__WORK TO COMPLETE__. Copy every line from the material below that holds "This".

-- START DATA LISTING --

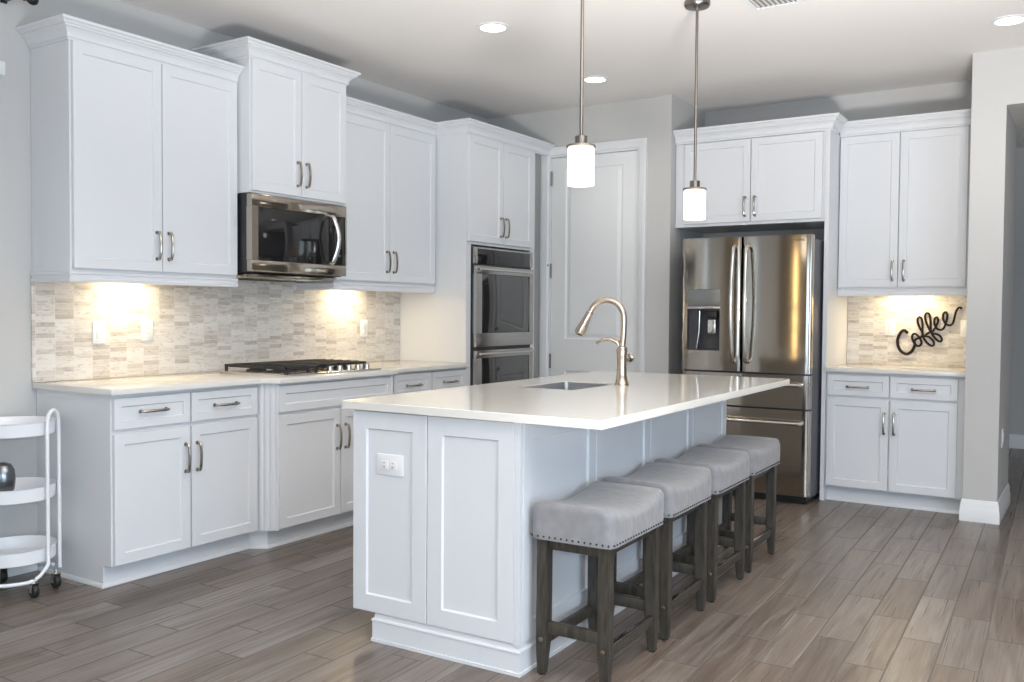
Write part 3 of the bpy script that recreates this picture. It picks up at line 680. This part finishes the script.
# dispenser recess
b = bm_new(); y1 = FY+0.070
for lo, hi in (((HX0, y1-0.004, HZ0), (HX1, y1, 1.300)), ((HX0, FY+0.006, HZ0), (HX0+0.004, y1, 1.300)), ((HX1-0.004, FY+0.006, HZ0), (HX1, y1, 1.300)), ((HX0, FY+0.004, HZ0), (HX1, y1, HZ0+0.006)), ((HX0, FY+0.008, 1.290), (HX1, y1, 1.300))): box(b, lo, hi)
box(b, (HX0+0.005, y1-0.050, HZ0+0.006), (HX0+0.075, y1-0.004, 1.290))
rc = build('dispenser_recess', b, darkgrey, dl, smooth=False)
b = bm_new(); prism(b, [(0, 0), (1, 0), (1, 1), (0, 1)], 0, 1); 
for v in b.verts:
    x, y, z = v.co; v.co = Vector((HX0+0.005+0.232*x, y1-0.052+0.020*z+0.006*y, HZ0+0.010+0.272*z))
b.free()
b = bm_new(); tube(b, [(HX0+0.066, FY+0.022, HZ0+0.010), (HX0+0.084, FY+0.020, 1.14), (HX0+0.088, FY+0.020, 1.288)], 0.005, 8); build('recess_trim', b, steelb, dl)
b = bm_new(); box(b, (HX0, FY+0.005, 1.322), (HX1, FY+0.030, HZ1), 0.003); build('dispenser_panel', b, panelgrey, dl)
b = bm_new(); box(b, (HX0, FY+0.003, 1.302), (HX1, FY+0.030, 1.320), 0.003); build('dispenser_ledge', b, steelb, dl)
b = bm_new(); box(b, (2.005, FY+0.012, 1.235), (2.075, FY+0.062, 1.289), 0.008); build('dispenser_nozzle', b, black, dl)
b = bm_new(); box(b, (2.008, FY+0.024, 1.130), (2.066, FY+0.034, 1.232), 0.010, 3); build('dispenser_paddle', b, steelb, dl)
def fridge_handle(x, side, parent):
    b = bm_new(); pts = [(x, FY+0.002, 1.735), (x, FY-0.028, 1.725)]
    for i in range(17):
        s = i/16; pts.append((x+side*0.004*math.sin(math.pi*s), FY-0.040-0.030*math.sin(math.pi*s), 1.705-0.735*s))
    pts += [(x, FY-0.028, 0.950), (x, FY+0.002, 0.940)]
    tube(b, pts, 0.013, 12); return build('handle', b, steelb, parent)
fridge_handle(XM-0.045, -1, dl); fridge_handle(XM+0.045, 1, dr)
build('latch_button', box(bm_new(), (XM+0.052, FY-0.075, 1.345), (XM+0.066, FY-0.050, 1.375), 0.003), steelb, dr)
cu = bpy.data.curves.new('brand_mark', 'FONT'); cu.body = 'SAMSUNG'; cu.size = 0.020; cu.extrude = 0.0004
tm = bpy.data.objects.new('tmp', cu); COL.objects.link(tm); dg = bpy.context.evaluated_depsgraph_get(); me = bpy.data.meshes.new_from_object(tm.evaluated_get(dg)); bpy.data.objects.remove(tm)
b = bm_new(); b.from_mesh(me); b.transform(Matrix.Translation((2.585, FY+0.004, 1.755)) @ Matrix.Rotation(math.radians(90), 4, 'X')); build('brand_mark', b, darkgrey, dr, smooth=False)
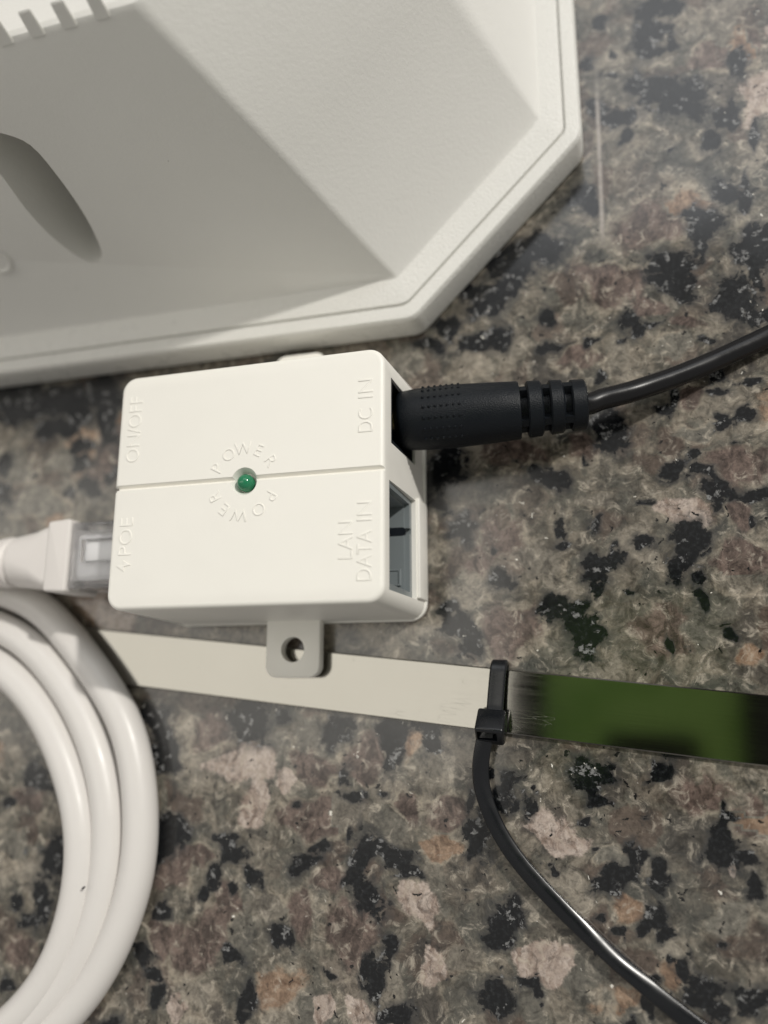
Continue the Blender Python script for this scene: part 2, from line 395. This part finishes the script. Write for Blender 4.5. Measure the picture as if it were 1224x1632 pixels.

-- END DATA LISTING --

__THE OUTPUT__.
Write part 3 of the bpy script that recreates this picture. It picks up at line 680. This part finishes the script.
Continue the Blender Python script for this scene: part 2, from line 395. This part finishes the script. Write for Blender 4.5. Measure the picture as if it were 1224x1632 pixels.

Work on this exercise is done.